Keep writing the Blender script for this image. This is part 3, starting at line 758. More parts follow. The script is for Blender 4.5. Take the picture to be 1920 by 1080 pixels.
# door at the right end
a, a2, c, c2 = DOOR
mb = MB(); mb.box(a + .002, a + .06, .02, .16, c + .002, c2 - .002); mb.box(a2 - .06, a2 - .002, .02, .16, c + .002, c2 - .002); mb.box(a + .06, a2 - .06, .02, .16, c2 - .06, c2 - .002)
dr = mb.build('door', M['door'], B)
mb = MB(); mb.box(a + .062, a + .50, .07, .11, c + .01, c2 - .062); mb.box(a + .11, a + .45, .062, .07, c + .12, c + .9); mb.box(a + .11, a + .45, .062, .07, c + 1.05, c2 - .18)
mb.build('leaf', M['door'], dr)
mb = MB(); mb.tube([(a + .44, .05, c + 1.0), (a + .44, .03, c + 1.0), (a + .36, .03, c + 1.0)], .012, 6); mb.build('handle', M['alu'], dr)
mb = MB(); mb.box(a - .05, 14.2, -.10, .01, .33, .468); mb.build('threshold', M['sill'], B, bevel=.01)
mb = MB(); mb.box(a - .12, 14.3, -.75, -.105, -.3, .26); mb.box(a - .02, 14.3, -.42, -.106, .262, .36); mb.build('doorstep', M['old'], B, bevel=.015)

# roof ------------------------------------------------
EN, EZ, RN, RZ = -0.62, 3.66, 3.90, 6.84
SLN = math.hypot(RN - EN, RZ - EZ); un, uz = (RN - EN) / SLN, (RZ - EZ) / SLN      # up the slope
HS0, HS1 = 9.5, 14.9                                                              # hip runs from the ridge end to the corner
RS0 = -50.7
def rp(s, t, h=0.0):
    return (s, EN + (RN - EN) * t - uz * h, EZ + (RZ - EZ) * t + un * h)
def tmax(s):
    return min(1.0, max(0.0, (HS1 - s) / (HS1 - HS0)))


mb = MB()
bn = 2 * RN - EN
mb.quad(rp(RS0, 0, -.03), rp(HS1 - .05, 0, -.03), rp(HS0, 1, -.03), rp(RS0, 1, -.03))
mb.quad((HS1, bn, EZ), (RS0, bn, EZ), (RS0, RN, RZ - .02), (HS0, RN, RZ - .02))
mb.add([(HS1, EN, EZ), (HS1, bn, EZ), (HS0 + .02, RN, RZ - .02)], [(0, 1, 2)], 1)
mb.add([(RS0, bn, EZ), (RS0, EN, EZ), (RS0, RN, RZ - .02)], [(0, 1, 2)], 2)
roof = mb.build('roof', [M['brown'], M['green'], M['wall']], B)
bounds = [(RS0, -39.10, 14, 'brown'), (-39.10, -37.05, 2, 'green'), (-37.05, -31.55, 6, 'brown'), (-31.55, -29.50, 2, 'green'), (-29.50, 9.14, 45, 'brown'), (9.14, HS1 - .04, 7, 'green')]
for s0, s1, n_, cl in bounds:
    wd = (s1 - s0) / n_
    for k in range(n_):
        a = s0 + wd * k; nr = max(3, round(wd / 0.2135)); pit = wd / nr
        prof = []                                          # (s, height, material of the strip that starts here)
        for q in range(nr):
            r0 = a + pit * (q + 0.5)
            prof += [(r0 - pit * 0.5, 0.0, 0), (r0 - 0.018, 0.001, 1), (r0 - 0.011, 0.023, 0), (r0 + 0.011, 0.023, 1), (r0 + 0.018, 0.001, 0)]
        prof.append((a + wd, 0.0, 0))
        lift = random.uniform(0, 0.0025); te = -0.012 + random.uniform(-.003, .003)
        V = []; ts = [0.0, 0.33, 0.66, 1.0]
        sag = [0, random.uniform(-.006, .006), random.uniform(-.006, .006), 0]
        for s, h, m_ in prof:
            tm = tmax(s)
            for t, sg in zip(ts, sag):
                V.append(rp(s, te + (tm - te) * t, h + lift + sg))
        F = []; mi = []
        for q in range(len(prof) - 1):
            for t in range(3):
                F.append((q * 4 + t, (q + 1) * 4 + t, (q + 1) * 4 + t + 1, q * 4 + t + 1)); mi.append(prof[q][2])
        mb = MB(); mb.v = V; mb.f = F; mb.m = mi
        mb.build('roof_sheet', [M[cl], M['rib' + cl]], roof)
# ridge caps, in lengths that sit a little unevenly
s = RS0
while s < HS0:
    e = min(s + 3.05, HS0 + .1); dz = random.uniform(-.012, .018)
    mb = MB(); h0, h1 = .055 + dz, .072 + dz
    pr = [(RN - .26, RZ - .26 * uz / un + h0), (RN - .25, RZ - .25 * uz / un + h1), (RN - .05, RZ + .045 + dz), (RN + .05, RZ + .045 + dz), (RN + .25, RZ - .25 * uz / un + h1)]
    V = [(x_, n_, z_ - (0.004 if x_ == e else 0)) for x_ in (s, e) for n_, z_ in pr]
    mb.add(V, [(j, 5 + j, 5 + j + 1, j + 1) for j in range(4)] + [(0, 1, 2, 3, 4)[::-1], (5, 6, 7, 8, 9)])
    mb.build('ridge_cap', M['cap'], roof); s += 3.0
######
--- Exercise requirements ---
Return exactly the lines from the beginning of the data above through the one containing "mb = MB(); mb.box(a - .12, 14.3, -.75, -.105, -.3, .26);", please. Include both end lines and add nothing else.

--- Exercise solution ---
Keep writing the Blender script for this image. This is part 3, starting at line 758. More parts follow. The script is for Blender 4.5. Take the picture to be 1920 by 1080 pixels.
# door at the right end
a, a2, c, c2 = DOOR
mb = MB(); mb.box(a + .002, a + .06, .02, .16, c + .002, c2 - .002); mb.box(a2 - .06, a2 - .002, .02, .16, c + .002, c2 - .002); mb.box(a + .06, a2 - .06, .02, .16, c2 - .06, c2 - .002)
dr = mb.build('door', M['door'], B)
mb = MB(); mb.box(a + .062, a + .50, .07, .11, c + .01, c2 - .062); mb.box(a + .11, a + .45, .062, .07, c + .12, c + .9); mb.box(a + .11, a + .45, .062, .07, c + 1.05, c2 - .18)
mb.build('leaf', M['door'], dr)
mb = MB(); mb.tube([(a + .44, .05, c + 1.0), (a + .44, .03, c + 1.0), (a + .36, .03, c + 1.0)], .012, 6); mb.build('handle', M['alu'], dr)
mb = MB(); mb.box(a - .05, 14.2, -.10, .01, .33, .468); mb.build('threshold', M['sill'], B, bevel=.01)
mb = MB(); mb.box(a - .12, 14.3, -.75, -.105, -.3, .26); mb.box(a - .02, 14.3, -.42, -.106, .262, .36); mb.build('doorstep', M['old'], B, bevel=.015)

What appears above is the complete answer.